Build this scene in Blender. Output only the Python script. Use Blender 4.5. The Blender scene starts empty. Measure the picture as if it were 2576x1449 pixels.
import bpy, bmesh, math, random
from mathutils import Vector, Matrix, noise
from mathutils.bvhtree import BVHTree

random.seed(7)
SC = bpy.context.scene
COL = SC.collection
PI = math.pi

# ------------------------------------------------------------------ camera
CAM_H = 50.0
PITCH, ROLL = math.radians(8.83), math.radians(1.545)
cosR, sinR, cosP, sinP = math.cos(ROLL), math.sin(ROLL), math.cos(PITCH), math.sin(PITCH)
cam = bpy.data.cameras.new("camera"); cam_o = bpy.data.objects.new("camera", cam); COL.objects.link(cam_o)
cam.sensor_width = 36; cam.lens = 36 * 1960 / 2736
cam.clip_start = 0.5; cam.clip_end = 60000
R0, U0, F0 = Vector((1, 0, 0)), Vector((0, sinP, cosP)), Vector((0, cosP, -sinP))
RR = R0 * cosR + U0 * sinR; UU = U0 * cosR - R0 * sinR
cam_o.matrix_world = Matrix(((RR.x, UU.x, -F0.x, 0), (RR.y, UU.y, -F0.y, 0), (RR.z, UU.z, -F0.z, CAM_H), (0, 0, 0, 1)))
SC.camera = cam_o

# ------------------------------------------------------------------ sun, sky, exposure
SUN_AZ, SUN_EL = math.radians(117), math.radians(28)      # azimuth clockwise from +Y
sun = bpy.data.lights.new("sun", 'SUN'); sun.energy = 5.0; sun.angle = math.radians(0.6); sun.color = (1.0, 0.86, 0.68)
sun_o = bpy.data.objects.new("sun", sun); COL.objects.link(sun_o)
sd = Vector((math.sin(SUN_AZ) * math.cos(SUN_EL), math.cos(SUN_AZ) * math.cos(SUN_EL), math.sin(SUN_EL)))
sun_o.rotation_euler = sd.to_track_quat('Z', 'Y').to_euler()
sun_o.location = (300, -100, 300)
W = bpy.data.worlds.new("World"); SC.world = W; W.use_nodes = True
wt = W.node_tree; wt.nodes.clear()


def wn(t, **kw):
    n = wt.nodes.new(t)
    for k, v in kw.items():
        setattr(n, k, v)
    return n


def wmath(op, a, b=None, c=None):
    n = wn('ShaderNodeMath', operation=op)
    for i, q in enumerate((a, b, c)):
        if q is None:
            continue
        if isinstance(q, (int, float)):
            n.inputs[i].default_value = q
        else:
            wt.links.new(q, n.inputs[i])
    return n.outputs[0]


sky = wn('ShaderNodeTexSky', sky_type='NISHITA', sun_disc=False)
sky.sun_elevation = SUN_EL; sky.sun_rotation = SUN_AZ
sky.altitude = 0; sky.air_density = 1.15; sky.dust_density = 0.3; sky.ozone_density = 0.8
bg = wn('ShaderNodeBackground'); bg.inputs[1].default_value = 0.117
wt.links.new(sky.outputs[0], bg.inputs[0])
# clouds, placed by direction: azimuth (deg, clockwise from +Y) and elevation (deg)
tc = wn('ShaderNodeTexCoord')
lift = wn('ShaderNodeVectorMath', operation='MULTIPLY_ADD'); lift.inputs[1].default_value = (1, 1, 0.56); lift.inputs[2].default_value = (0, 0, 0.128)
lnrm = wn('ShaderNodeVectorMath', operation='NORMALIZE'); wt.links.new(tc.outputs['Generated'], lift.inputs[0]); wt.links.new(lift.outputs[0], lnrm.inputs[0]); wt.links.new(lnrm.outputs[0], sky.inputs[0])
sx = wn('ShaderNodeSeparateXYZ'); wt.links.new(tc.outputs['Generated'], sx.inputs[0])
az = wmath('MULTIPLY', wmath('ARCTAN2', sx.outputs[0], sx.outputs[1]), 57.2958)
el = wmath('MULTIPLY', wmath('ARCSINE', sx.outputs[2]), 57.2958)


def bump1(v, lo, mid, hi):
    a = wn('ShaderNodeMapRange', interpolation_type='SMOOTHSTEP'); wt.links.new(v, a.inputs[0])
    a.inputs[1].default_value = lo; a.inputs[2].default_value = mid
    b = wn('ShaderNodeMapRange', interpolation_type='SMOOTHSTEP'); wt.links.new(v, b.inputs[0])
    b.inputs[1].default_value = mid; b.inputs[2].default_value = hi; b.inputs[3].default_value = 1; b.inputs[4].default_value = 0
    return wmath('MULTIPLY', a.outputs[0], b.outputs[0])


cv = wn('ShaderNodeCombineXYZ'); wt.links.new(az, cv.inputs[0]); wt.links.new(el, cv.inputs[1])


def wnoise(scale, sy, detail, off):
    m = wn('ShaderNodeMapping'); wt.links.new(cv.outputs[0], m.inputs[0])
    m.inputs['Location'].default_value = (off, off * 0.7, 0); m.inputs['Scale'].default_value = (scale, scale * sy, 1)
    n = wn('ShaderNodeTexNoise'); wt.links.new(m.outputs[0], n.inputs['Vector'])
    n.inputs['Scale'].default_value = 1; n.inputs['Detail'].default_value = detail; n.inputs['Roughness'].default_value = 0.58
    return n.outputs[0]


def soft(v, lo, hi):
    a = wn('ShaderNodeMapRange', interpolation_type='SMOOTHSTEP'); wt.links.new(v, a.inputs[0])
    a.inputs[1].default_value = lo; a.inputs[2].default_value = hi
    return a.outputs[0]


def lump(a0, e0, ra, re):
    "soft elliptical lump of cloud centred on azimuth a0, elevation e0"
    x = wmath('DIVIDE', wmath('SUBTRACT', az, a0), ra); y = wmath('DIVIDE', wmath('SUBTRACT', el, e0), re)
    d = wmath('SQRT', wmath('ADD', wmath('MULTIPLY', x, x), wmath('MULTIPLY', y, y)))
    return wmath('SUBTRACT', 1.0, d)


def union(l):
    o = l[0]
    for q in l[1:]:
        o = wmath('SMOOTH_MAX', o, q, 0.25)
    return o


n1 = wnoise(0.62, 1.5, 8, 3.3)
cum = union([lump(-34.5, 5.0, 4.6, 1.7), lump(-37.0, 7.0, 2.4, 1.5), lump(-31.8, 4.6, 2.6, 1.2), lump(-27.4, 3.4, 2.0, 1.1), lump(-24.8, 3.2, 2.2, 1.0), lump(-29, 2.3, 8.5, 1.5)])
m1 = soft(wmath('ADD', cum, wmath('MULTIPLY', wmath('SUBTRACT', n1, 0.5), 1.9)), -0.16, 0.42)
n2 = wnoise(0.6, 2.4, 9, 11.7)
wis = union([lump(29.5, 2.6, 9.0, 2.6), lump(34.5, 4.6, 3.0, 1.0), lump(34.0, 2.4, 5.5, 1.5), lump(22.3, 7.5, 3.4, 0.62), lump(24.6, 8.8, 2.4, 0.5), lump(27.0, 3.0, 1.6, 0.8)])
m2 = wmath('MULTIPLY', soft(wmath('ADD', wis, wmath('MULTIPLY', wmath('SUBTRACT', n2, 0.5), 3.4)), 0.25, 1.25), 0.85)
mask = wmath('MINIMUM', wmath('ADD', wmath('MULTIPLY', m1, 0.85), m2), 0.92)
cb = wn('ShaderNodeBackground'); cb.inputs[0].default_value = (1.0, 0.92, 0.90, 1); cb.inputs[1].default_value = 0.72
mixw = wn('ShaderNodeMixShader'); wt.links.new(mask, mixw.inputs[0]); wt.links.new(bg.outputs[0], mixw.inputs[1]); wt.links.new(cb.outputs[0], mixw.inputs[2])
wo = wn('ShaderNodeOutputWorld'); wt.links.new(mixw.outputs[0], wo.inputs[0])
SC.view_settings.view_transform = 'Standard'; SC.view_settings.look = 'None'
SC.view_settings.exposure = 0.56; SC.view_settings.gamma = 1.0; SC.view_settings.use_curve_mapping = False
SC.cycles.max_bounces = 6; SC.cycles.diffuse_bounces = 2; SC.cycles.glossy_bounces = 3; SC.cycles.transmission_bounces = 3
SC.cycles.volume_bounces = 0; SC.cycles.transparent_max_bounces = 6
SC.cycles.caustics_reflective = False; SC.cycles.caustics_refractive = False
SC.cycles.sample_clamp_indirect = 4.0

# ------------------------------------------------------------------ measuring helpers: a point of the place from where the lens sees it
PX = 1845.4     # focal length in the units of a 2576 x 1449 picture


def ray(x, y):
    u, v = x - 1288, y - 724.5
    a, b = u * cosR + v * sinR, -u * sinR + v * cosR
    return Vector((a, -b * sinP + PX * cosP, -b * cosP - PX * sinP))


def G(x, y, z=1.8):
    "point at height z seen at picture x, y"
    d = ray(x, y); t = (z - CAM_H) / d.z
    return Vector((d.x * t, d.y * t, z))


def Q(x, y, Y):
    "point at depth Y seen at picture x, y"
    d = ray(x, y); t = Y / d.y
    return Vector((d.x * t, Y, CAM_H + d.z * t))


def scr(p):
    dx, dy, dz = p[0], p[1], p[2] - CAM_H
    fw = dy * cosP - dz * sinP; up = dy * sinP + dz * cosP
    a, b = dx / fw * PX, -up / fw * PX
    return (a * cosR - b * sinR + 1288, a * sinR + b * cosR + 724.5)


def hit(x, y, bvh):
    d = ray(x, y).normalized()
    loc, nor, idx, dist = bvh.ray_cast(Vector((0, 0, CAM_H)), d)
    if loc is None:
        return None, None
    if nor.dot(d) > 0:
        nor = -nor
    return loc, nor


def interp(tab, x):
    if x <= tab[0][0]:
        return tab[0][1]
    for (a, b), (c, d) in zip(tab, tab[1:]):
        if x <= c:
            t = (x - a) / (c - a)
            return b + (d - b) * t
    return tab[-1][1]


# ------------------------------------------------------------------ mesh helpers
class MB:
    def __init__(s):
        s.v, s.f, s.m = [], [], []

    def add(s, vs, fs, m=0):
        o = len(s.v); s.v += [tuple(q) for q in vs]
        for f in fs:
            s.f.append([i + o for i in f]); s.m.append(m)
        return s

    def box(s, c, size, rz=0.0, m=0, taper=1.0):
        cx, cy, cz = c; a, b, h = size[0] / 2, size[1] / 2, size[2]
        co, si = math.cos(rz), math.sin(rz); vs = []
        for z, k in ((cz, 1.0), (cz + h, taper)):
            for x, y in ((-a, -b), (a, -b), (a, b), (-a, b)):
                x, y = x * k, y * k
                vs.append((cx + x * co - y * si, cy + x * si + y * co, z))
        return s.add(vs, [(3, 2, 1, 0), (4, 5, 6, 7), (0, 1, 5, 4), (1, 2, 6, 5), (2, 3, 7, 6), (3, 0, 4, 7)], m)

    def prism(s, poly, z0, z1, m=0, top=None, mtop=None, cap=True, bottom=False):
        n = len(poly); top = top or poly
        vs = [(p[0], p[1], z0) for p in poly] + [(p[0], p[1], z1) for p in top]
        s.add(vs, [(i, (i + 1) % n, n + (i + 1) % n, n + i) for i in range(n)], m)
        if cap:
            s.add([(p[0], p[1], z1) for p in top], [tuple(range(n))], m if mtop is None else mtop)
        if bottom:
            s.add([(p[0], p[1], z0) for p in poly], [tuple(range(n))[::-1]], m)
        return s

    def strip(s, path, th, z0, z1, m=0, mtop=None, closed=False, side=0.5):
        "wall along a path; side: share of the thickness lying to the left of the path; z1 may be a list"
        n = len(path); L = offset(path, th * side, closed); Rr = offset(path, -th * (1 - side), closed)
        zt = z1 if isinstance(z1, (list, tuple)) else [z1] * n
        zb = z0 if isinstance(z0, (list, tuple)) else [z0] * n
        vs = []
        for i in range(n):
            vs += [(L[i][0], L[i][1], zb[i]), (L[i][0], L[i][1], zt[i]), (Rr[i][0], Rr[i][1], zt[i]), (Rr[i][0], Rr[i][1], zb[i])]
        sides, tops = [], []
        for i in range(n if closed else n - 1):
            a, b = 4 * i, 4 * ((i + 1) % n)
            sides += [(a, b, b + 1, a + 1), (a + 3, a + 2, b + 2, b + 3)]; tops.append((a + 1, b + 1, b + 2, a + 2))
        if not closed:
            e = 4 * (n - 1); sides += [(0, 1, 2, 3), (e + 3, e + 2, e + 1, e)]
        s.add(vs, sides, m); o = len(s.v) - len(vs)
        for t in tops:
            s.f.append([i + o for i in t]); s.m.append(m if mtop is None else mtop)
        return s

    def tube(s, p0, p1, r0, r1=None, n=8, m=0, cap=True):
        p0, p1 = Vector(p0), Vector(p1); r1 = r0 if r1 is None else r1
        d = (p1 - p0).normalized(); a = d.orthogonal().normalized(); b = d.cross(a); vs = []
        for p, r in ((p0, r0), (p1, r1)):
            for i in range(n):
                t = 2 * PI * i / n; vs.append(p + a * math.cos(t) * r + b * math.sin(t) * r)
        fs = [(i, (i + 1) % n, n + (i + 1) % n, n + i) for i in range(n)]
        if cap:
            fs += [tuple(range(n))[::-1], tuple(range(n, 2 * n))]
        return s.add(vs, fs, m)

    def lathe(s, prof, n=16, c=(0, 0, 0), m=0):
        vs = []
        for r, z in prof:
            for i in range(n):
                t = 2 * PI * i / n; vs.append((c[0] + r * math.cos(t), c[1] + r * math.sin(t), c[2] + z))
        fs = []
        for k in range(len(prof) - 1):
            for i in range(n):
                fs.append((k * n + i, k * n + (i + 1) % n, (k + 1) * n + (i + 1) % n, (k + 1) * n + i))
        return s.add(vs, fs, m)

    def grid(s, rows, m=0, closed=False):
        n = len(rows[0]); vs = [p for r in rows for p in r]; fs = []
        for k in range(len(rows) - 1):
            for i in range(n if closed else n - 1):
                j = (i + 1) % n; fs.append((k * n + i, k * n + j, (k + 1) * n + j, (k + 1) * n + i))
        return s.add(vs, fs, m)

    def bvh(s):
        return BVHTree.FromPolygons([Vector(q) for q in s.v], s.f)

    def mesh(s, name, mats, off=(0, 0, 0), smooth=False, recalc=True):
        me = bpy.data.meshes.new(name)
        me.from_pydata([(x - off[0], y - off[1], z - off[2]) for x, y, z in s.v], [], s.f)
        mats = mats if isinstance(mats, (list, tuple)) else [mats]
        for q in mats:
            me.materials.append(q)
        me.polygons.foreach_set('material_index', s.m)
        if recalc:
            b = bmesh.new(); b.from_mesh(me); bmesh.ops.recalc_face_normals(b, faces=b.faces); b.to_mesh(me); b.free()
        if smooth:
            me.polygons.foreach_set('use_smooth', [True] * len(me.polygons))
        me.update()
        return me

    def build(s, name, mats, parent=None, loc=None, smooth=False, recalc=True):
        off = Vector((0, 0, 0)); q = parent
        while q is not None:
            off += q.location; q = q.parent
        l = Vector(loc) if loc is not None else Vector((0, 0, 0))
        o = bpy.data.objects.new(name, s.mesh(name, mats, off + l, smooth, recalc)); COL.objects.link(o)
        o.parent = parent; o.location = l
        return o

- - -

REQUEST: Please reproduce exactly the lines above, beginning with the first and ending with the line that contains "PI = math.pi", and include nothing outside that range.

FULL OUTPUT:
Build this scene in Blender. Output only the Python script. Use Blender 4.5. The Blender scene starts empty. Measure the picture as if it were 2576x1449 pixels.
import bpy, bmesh, math, random
from mathutils import Vector, Matrix, noise
from mathutils.bvhtree import BVHTree

random.seed(7)
SC = bpy.context.scene
COL = SC.collection
PI = math.pi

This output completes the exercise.